Immerhin, die Instandsetzung des Schulbaus exklusive der Sporthalle kostet mehr als zwölfeinhalb Millionen Euro. Allerdings wird die Herrichtung des öffentlich genutzten Denkmalschutzobjektes sehr großzügig gefördert, weil der Schulbau „Teil eines Stadtgefüges“ ist. „So könnten beispielsweise Bücherei oder Mensa nach Schulschluss an Dritte vermietet oder die Aula auch außerschulisch für Vorträge genutzt werden“, sagt Bauingenieur Kröbe.
Vandalismus, Feuchtigkeit und Nässe sorgen für Schäden
1958 als Ernst-Schneller-Schule eröffnet und nach der Wende in Konrad-Zuse-Gymnasium umbenannt, stand das Gebäude seit etwa 2004 leer. Irgendwann war das Dach undicht, die Regenleitungen defekt und die Fenster eingeschlagen. Die Elektroleitungen wurden gestohlen, Heizkörper entwendet. Vandalismus, Feuchtigkeit und Nässe forderten ihren Tribut.
Doch inzwischen ist der Lack wieder dran. Die Malerarbeiten sind längst abgeschlossen. Befunde der alten Farben wurden fachmännisch entnommen und diese wieder neu aufgelegt, und die Fassade originalgetreu restauriert. Vom Pavillon und der Aula bis zu den Treppenhäusern und dem Foyer erstrahlen die Wände in den vier typischen Bauhausfarben Rot, Ocker, Blau und Anthrazit.
Auch die Türen sind wieder schick. Während die Außentüren nach altem Muster neu aufgebaut wurden, hat man die inneren, doppelten Pendeltüren vorm Foyer als Windfang restauriert. „Der alte Lack wurde entfernt, Schadstellen ausgebessert und Sicherheitsglas eingesetzt“, erklärt Bauingenieur Kröbe. Selbst die alten, verrosteten Griffe wurden erneuert, also blau lackiert und teils verchromt.
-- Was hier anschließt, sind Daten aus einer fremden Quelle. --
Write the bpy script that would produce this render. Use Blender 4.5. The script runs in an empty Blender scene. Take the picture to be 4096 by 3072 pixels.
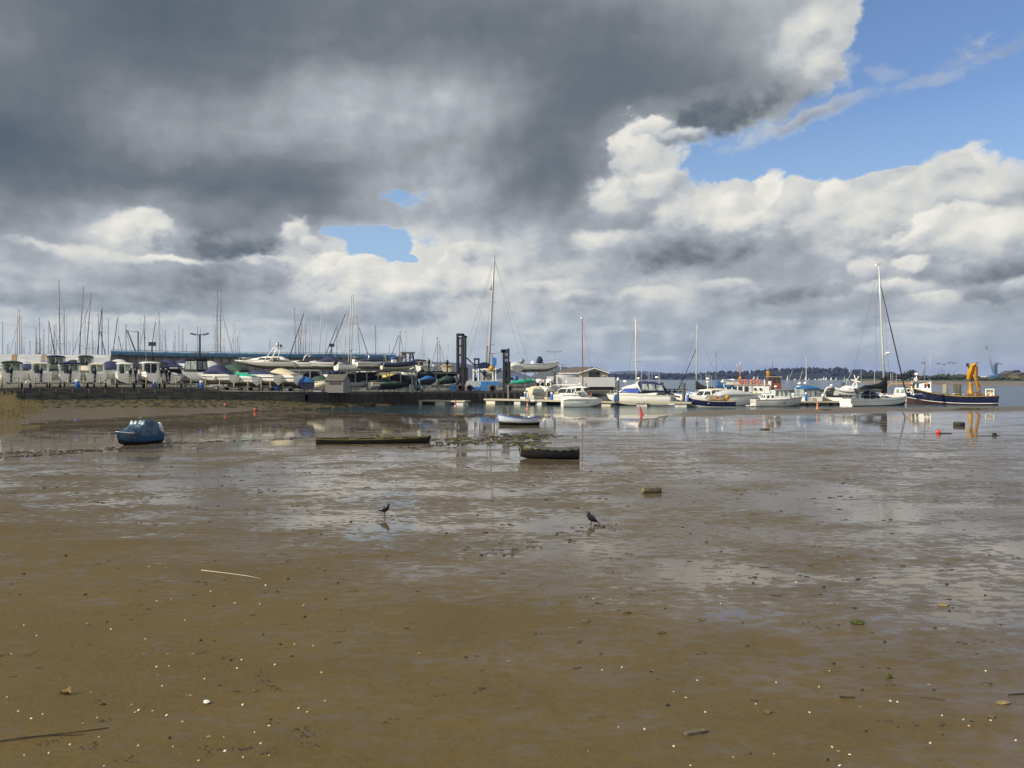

Neue Sicherheitsauflagen verlangen Anpassungen
Sogar der historische Trinkbrunnen wurde wieder original nachgefertigt. Wie Architekt Jens Nixdorf vom Architektenbüro Gattas erklärt, bleibt das Becken mit den blauen Fliesen aber trocken. „Das Wasser fließen zu lassen, wäre wegen der Hygienevorgaben zu aufwendig gewesen.“ Damit die Schüler in den Pausen dennoch ihre Kehlen benetzen können, werden sowohl im Alt- als auch im Neubau der Schule zwei neue Trinkbrunnen gebaut.
Nur das historische Geländer konnte aus baurechtlichen Gründen nicht erhalten werden. Die Sicherheitsauflagen wurden im Laufe der Jahre strenger. Während eine Geländerhöhe von 90 Zentimetern damals noch zulässig war, sind heute 1,10 Meter vorgeschrieben. Auch die Abstände der Geländer-Streben haben sich verändert. Damit dort kein Kinderkopf durchpasst, dürfen zwölf Zentimeter nicht überschritten werden.